City moves toward prohibiting minors from bars and clubs

Published: Tuesday, March 25, 2014 at 4:35 p.m.
Last Modified: Wednesday, March 26, 2014 at 9:34 a.m.

Following through on a request from the Police Department, the City Commission is moving toward banning unaccompanied minors from bars and clubs in Gainesville.

An ordinance that unanimously passed on a first vote last Thursday would prohibit teenagers and children under age 18 and not accompanied by a parent or legal guardian from entering venues and establishments that have the sale of alcoholic beverages as their primary business.

The proposed law, which still needs to come back for a second and final commission vote, would carve out an exemption for restaurants making at least 51 percent of their money each month from the sale of food and nonalcoholic beverages.

Police Chief Tony Jones first pushed for the ban in a March 2013 memo to the City Commission. In the memo, Jones said he was concerned about the safety of minors who attend “all age” and “teen night” events at the businesses, particularly if the venue is near the downtown bar district.

“The mere fact that minors are being invited downtown for these events in large numbers and are mixing with large numbers of adults, who are often intoxicated, increases the minors’ probabilities of victimization.” Jones wrote. “While I am in favor of events for minors, I am concerned that allowing these events to be held in the vicinity of the large number of adult bar patrons creates serious public safety issues.”

Jones’ memo did not cite any specific establishment or incident for his concerns.

After his memo, the ordinance prohibiting minors from “alcohol establishments” was vetted in the City Commission's Public Safety Committee before moving to the full Commission.

Commissioner Susan Bottcher, a member of the Public Safety Committee, said support has been unanimous at each vote in the process. Bottcher said that, as a parent who raised children in Gainesville, support of the ordinance was a “no brainer.” She said events for teens are good, but they should not be scheduled at or near establishments where adults are consuming alcohol.

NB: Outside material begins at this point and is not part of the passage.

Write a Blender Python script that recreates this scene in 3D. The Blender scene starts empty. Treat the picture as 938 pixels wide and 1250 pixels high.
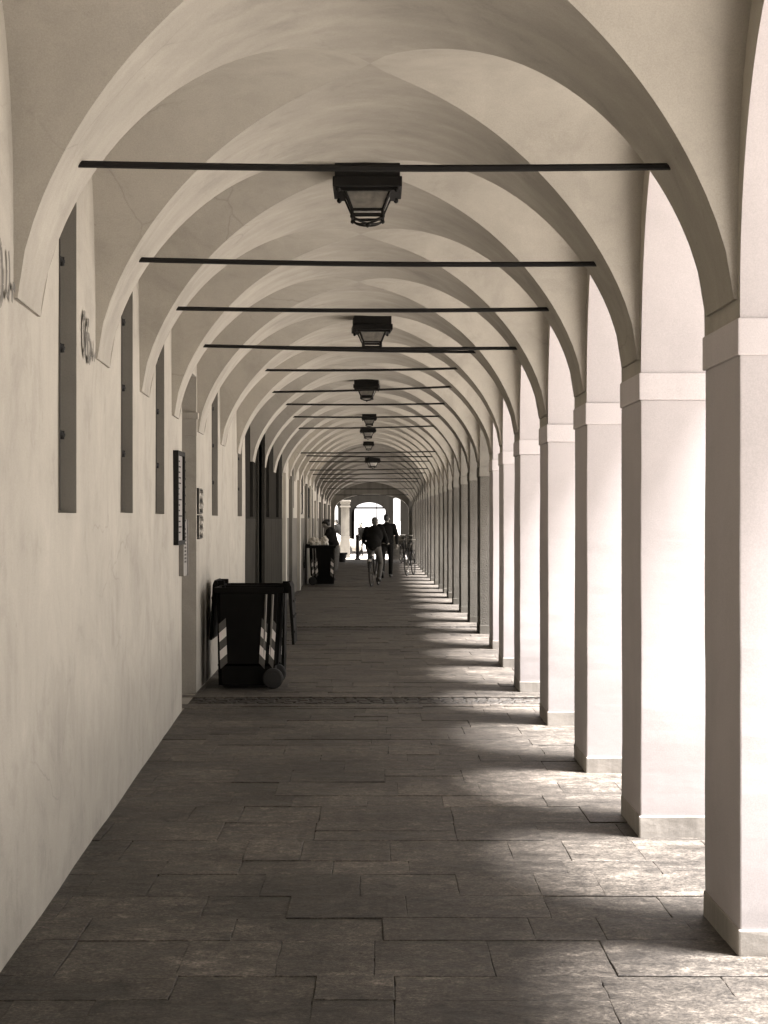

“This is not so much about underage drinking as it is about kids in an environment that they should not be in in general, downtown, late at night, unsupervised, surrounded by people who are drinking,” said Commissioner Todd Chase, who also serves on the Public Safety Committee.

Jennifer Vito owns the 1982 Bar on West University Avenue, an all-ages music venue for patrons and musicians that sells beer and wine. Vito said if the concern is underage drinking, she feels that is more likely to occur at a house party than a supervised business that checks IDs and has separate wristbands indicating who may drink and who may not.

Vito said 1982 Bar gives teen musicians a chance to get some exposure and experience and introduces teenagers who come to a show to the local music scene.

“It provides a necessary cohesion, flow, and growth to the scene,” Vito wrote in an email.

Vito said she thinks the sale of alcohol to adults brings in revenue to keep the business going and, without that money coming in, a teens-only venue might not survive or would have a higher door charge for shows to cover costs.